Bunların dışında peşpeşe yaşanan iki krizin bütün faturasının işçi ve emekçilerin üzerine yıkılması var. Dünya Bankası’nın memuru Derviş’in yurtdışından transfer edilmesinin ardından uygulanan “istikrarlı ekonomi” programı çalışanların aç, milyonların işsiz olduğu bir ülke yarattı. Bir tarafta çöplerden beslenen, aldığı ücretle açlık sınırında yaşamaya mahkum edilen milyonlar, diğer tarafta kriz ortamında bile kârına kâr katan bir avuç tekelci sömürücü.
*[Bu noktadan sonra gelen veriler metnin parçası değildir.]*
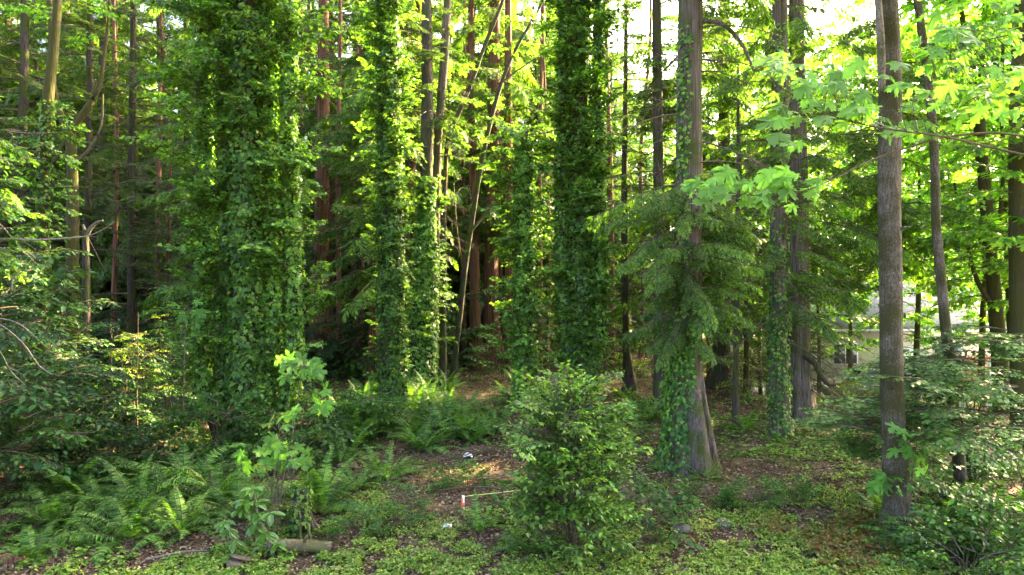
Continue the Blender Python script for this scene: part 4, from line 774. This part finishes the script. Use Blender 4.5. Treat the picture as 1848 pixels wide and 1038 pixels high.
named = [
    (245, 12.0, 1.25, 24, 'tall upright fern in the middle of the left fern bank', 4), (130, 13.0, 1.25, 24, 'arching fern at the left end of the fern bank', 5), (180, 12.2, 1.05, 18, 'fern with grey withered fronds hanging below it on the left', 8),
    (330, 13.0, 1.25, 26, 'bushy fern at the right end of the left fern bank', 2), (390, 12.6, 1.15, 24, 'fern touching the left side of the laurel and ivy column', 2), (285, 13.8, 1.2, 22, 'fern behind the tall upright one on the left', 0),
    (230, 10.9, .95, 22, 'bright-tipped fern lowest in the left fern bank', 2), (330, 11.2, .9, 18, 'fern with yellowish arching fronds left of the laurel', 1), (60, 10.2, .75, 12, 'small fern at the far left bottom', 1), (95, 11.6, 1.0, 18, 'fern low at the left end of the fern bank', 3), (430, 12.0, 1.0, 18, 'fern tucked between laurel and ivy column', 1), (210, 14.6, 1.15, 20, 'fern at the back of the left bank below the sapling', 1), (360, 14.6, 1.15, 20, 'fern at the back of the left bank beside the ivy column', 1), (620, 15.5, 1.0, 18, 'fern right behind the dense fern', 1), (760, 16.6, 1.05, 18, 'fern at the front of the drift beside the brush pile', 1), (1720, 10.2, .85, 16, 'fern between the nearest maple trunk and the corner shrubs', 1),
    (575, 12.0, 1.25, 28, 'dense fern right of the rotten stump', 1), (640, 13.4, .7, 12, 'small fern between the dense fern and the lone bright fern', 0), (695, 14.0, .85, 18, 'lone bright fern with spreading fronds on bare ground', 0),
    (860, 11.1, .6, 8, 'few-fronded young fern beside the survey stake', 0), (902, 12.4, .5, 4, 'single upright frond left of the foreground bush', 0), (1690, 10.8, .95, 20, 'fern right of the nearest maple trunk', 0), (1650, 10.5, .8, 14, 'fern hugging the foot of the nearest maple trunk', 1),
    (1750, 11.0, .95, 18, 'fern under the vine maple at right', 0), (1830, 10.9, .9, 16, 'fern at the right edge above the corner shrub', 0), (1775, 9.9, .7, 14, 'fern in the bottom right corner between the low shrubs', 0), (1790, 12.4, .9, 16, 'shaded fern farther right under the vine maple', 0), (1590, 11.8, .7, 12, 'small fern left of the nearest maple trunk', 0), (375, 17.0, 1.15, 20, 'sunlit fern in the dark gap left of the broadest ivy column', 1),
    (655, 23.5, 1.2, 24, 'yellow sunlit fern left of the left-centre ivy column', 0), (1270, 14.2, .5, 8, 'tiny fern in the clearing in front of the largest redcedar', 0), (960, 10.3, .6, 12, 'fern at the left foot of the foreground bush', 0), (1090, 10.0, .55, 10, 'fern at the right foot of the foreground bush', 0),
    (1345, 19.0, .8, 14, 'fern in shade right of the largest redcedar', 0), (1120, 19.5, 1.0, 18, 'dark fern in shade right behind the foreground bush', 0), (1170, 20.5, 1.0, 18, 'dark fern left of the largest redcedar', 0)]
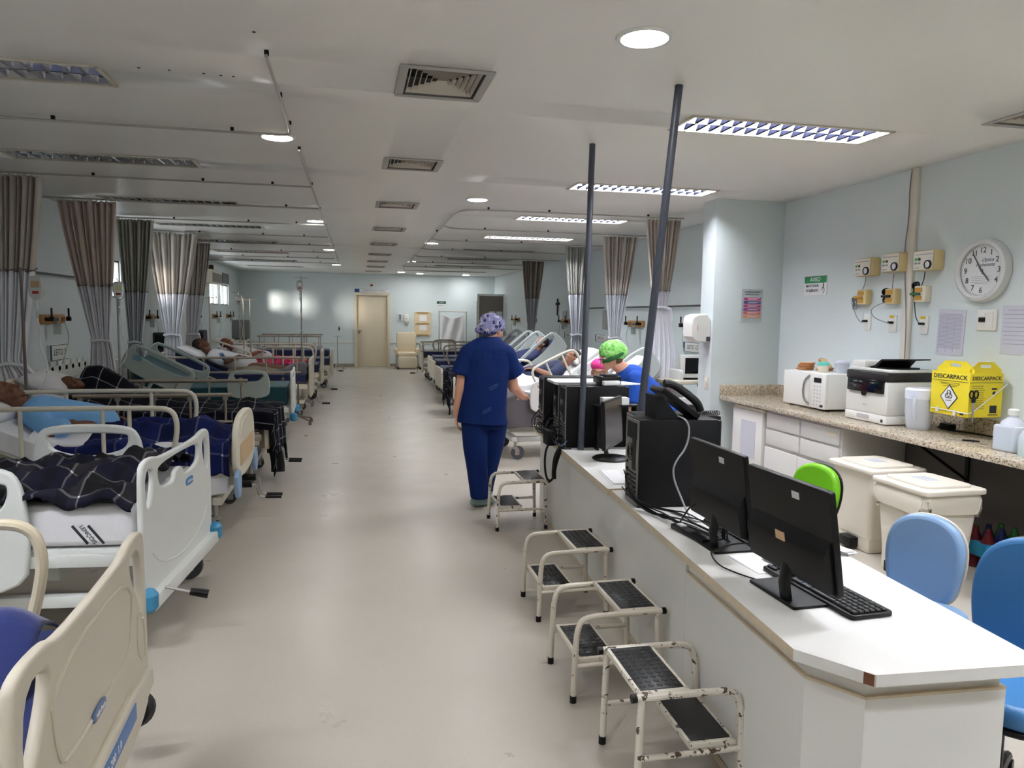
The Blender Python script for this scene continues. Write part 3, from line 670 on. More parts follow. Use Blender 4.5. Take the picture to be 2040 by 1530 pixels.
slice_('toast_slice', 'second bread slice lying flat behind the jar', (4.24, 5.86, 1.156), .1, .8, 'bread slices behind the jar')
FROST = mat('frosted_plastic', (226, 232, 242), .25, var=.02, alpha=.62)
t_ = thing('jar', 'small jar of cream with a turquoise lid on the microwave', 'jar', (4.10, 5.72, 1.136))
MB().lathe([(0, 0), (.040, 0), (.045, .01), (.045, .062), (0, .062)], seg=24).obj('jar_body', mat('cream_food', (236, 228, 206), .4), t_)
MB().lathe([(.047, .060), (.050, .064), (.050, .082), (.040, .092), (0, .094)], seg=24).obj('lid', mat('turquoise_lid', (104, 206, 190), .4), t_)
t_ = thing('food_tub', 'translucent plastic tub behind the jar on the microwave', 'container', (4.20, 5.60, 1.136))
MB().lathe([(0, 0), (.050, 0), (.062, .09), (.058, .09), (.047, .004), (0, .004)], seg=24).obj('tub', FROST, t_); MB().lathe([(.066, .088), (.068, .104), (.05, .110), (0, .110)], seg=24).obj('lid', mat('pale_blue_lid', (220, 226, 240), .3), t_)
# ---------------- printer ----------------
pr_ = thing('laser_printer', 'white and black laser printer with a raised document feeder', 'printer', (3.93, 4.94, .81), 0)
MB().box((.20, 0, .20), (.40, .47, .26), .012).obj('printer_body', PLW, pr_)
MB().box((.195, 0, .038), (.39, .47, .066), .006).obj('paper_drawer', PLW, pr_)
MB().plate([rrect(.14, .03, .014)], .006, .002, T(-.003, .02, .045) @ FACE_X).obj('drawer_handle', mat('handle_grey', (182, 182, 184), .4), pr_)
MB().box((.20, 0, .362), (.41, .475, .07), .014).obj('scanner_base', mat('printer_black', (30, 28, 28), .4), pr_)
MB().box((-.006, .0, .285), (.03, .40, .10), .008).obj('output_tray', BLACKG, pr_)
MB().prism([(-.03, 0), (.03, 0), (.018, -.03), (-.018, -.03)], -.004, .004, T(-.02, 0, .236) @ FACE_X).obj('release_tab', BLACK, pr_)
MB().box((.21, -.005, .408), (.37, .46, .022), .006).obj('scanner_lid', PLW, pr_)
MB().box((.20, .15, .445), (.33, .15, .055), .012).obj('document_feeder', PLW, pr_)
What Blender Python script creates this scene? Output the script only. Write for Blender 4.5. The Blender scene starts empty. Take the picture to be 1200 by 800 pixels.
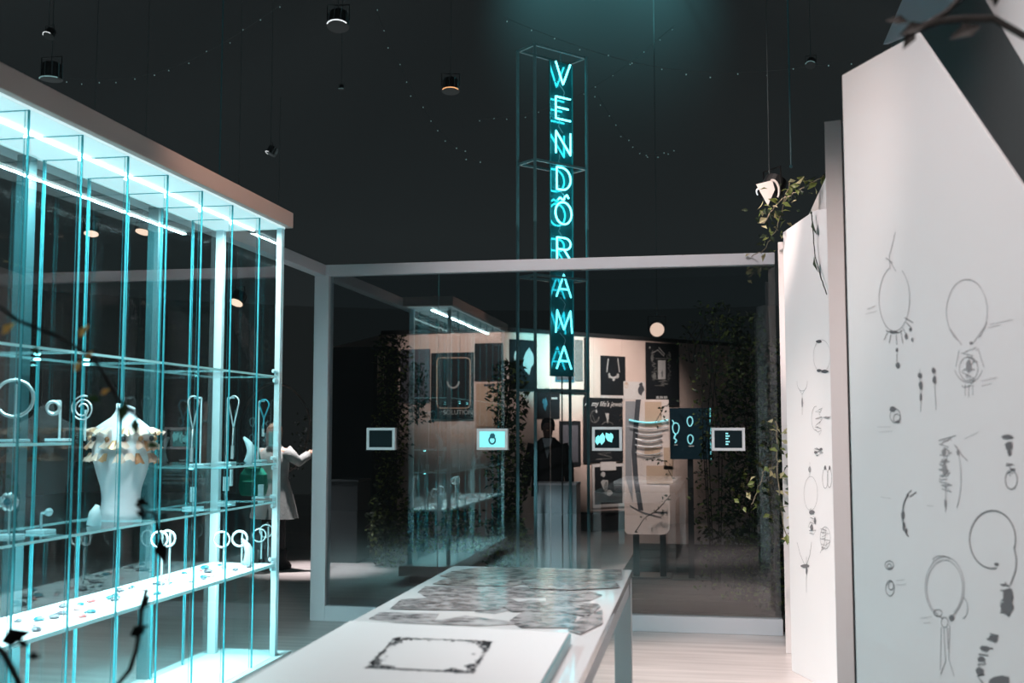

“İşçi babası” ve “halkçı” geçinen Ecevit başkanlığındaki hükümetin ülkeye bıraktığı tablo bu idi.

Onun “ulusal çıkarlara bağlılığı” efsanesi bir başka temelsiz iddiadır, son hükümet döneminden ABD ve İMF’ye nasıl kul köle olduğunu herkes gördü. Türkiye’yi Afganistan savaşına o soktu, Irak İncirlik’ten onun döneminde en keyfi biçimde bombalandı...

Ecevit zerre kadar demokrat da değildi... Kürt düşmanlığı bir yana, başbakanlık bünyesinde özel birimler onun döneminde kuruldu...

Ecevit işçi sınıfının bilincine azılı bir işçi ve halk düşmanı, katıksız bir devrimci düşmanı, pervasız bir Kürt düşmanı olarak yerleşmiştir.

Gözden kaçırılmaması gereken bir nokta da, devrimci dalganın yükselişinin de basıncıyla Ecevit’in orta sınıf özlemlerini dile getirdiği dönemin ‘70’li yıllar olmasıdır. 12 Eylül’den sonra ise, devrimci dalganın çekilişinin de etkisiyle artık ne orta sınıf duyarlılığı kaldı, ne de buna dayalı burjuva reformizmi. Tüm düzen partilerinin aynı programda tekleşmesi olgusu, Türkiye’de düzen solunun evrimi ve yeni konumu bakımından önemlidir.

Bugünkü CHP çizgisinin fikri ve manevi babası da Ecevit’tir. Baykal,“O, hepimizin öğretmeniydi” derken, açıktır ki bir gerçeği ifade ediyor. Sermaye sınıfı, ona sahip çıkmakla, kendi sınıf çıkarına uygun bir davranış sergilemiş oluyor. Bu davranış, işçi sınıfı ve emekçiler için bir uyarı sayılmalıdır. Unutulmamalıdır ki, bir sınıf olmanın en önemli göstergelerinden birisi de, sağlam bir bellek ve dostu-düşmanı ayırma yeteneğidir.